In quality management there is a saying: "Don't drive after drinking." It means any operation that may put quality at risk must be prohibited.
The relationship between accidents and drinking is this: drinking does not necessarily cause an accident, but it greatly raises the probability. When we investigate accident cases, the driver has often been drinking. Our countermeasure: if you've had a drink, you don't drive. So why isn't this rule obeyed? Because most people who drive after drinking don't crash — they form a fluke mentality.
Our quality management philosophy is: because traffic accidents caused by drinking have happened, we ban driving after drinking outright. That is the difference between the absoluteness of quality management and the contingency of an accident. In manufacturing we cannot rely on luck.

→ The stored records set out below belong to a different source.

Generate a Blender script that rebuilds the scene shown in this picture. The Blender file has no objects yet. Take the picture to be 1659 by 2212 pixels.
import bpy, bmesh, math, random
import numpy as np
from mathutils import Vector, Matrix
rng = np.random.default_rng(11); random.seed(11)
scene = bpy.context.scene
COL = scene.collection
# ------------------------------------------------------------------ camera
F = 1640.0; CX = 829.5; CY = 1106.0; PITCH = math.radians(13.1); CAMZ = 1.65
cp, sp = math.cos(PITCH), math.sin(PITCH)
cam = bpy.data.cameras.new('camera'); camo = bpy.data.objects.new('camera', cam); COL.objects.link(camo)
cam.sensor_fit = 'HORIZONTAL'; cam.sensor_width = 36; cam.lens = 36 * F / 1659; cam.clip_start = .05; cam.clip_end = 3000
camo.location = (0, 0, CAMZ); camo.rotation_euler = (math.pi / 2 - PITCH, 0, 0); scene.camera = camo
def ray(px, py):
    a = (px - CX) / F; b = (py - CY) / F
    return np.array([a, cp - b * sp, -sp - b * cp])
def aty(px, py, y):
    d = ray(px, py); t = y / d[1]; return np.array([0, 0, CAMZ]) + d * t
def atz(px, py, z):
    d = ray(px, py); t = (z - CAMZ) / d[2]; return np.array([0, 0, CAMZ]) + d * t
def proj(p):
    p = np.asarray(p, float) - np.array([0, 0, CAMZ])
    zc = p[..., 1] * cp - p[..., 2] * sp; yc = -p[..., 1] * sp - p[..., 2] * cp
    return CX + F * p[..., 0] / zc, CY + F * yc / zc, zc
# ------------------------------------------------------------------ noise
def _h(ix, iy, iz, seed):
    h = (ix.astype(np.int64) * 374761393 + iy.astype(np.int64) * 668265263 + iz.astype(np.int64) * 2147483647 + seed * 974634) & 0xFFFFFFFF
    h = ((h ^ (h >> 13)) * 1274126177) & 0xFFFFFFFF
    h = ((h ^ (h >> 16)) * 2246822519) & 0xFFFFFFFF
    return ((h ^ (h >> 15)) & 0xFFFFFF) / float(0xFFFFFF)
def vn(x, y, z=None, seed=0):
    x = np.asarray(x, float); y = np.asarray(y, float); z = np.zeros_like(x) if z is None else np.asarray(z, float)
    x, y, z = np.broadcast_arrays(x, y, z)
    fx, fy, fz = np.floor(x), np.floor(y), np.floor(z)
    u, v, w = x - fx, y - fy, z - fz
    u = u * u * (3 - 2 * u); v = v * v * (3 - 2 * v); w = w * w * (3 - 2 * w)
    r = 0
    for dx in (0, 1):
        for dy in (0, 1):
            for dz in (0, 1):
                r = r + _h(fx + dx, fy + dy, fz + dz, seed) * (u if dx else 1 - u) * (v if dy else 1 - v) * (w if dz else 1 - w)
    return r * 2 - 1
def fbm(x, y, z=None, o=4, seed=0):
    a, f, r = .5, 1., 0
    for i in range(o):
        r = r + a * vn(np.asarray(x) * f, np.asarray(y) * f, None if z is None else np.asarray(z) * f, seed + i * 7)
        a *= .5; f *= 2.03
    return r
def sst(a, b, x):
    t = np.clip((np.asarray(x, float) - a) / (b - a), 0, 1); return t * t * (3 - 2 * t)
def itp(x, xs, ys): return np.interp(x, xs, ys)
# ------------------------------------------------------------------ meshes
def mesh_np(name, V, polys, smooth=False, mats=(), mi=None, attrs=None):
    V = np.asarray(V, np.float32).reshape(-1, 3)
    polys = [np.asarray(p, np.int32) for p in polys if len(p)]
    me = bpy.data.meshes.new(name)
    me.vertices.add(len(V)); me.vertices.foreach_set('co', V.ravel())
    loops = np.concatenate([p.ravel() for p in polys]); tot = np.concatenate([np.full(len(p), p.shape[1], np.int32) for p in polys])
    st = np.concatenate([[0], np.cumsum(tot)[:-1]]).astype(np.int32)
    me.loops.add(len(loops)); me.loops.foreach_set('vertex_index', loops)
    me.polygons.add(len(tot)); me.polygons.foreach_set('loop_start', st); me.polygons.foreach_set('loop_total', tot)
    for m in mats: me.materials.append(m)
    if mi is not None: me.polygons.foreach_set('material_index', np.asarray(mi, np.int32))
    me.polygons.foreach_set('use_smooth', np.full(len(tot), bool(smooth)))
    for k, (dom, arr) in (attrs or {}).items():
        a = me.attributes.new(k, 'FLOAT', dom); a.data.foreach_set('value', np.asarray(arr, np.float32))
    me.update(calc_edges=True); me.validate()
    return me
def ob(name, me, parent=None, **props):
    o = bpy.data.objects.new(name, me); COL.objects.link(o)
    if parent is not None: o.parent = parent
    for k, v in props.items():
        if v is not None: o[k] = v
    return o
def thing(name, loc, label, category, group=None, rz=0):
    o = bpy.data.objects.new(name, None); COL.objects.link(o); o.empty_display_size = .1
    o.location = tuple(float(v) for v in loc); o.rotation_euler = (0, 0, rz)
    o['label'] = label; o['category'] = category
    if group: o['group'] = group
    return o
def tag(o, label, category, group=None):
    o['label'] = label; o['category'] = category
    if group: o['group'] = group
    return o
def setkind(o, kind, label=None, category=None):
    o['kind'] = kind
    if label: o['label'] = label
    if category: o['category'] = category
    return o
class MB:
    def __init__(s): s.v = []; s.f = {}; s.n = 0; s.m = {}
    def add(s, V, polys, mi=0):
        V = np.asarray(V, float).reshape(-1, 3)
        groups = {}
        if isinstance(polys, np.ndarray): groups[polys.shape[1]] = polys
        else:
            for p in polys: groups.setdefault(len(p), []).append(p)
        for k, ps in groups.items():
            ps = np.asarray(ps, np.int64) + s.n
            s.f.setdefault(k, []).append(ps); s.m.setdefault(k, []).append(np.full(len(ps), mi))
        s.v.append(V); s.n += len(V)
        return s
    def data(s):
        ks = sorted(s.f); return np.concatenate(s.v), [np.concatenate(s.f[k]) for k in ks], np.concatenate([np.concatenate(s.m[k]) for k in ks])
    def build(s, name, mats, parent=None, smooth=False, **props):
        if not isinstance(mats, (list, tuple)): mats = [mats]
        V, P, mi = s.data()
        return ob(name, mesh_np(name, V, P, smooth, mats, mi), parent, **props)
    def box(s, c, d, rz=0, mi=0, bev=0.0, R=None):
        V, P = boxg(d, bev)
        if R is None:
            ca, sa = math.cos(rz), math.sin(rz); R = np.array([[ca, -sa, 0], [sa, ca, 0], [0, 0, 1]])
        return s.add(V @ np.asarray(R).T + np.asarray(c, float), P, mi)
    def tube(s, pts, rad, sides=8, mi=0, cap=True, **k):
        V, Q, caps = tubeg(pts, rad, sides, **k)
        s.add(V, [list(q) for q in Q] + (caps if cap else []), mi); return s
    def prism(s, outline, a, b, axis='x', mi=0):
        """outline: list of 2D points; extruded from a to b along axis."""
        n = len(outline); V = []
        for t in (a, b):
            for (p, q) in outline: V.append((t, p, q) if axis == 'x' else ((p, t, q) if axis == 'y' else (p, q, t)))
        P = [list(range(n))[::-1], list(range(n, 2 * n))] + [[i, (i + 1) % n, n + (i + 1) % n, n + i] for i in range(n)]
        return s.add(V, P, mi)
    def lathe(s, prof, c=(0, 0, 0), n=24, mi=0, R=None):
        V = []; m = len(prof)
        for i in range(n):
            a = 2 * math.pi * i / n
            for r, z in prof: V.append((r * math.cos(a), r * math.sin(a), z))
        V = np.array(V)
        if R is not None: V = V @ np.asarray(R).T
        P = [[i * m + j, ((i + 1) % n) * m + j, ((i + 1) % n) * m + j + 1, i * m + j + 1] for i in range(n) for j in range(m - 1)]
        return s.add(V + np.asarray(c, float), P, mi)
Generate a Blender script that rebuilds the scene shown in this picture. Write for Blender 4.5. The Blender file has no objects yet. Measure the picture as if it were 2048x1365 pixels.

A case from the shop floor: a rigid-flex PCB required coverlay film, so we used laser cutting on the coverlay. The laser process produces carbide residue. Because this residue settled between the PCB traces, we saw short-circuit defects. Investigation showed the order quantity was small, so the team took the convenient route of laser cutting. Laser cutting inevitably produces carbide; short circuits were therefore essentially inevitable.
Someone might argue that if we tune the laser energy to the optimal point the problem goes away. Although the probability of a short would then be very low, it still exists. From a quality management standpoint: as long as laser cutting is used, carbide will be produced, and shorts can follow.
Combining both points: no driving after drinking, no laser cutting of coverlay film.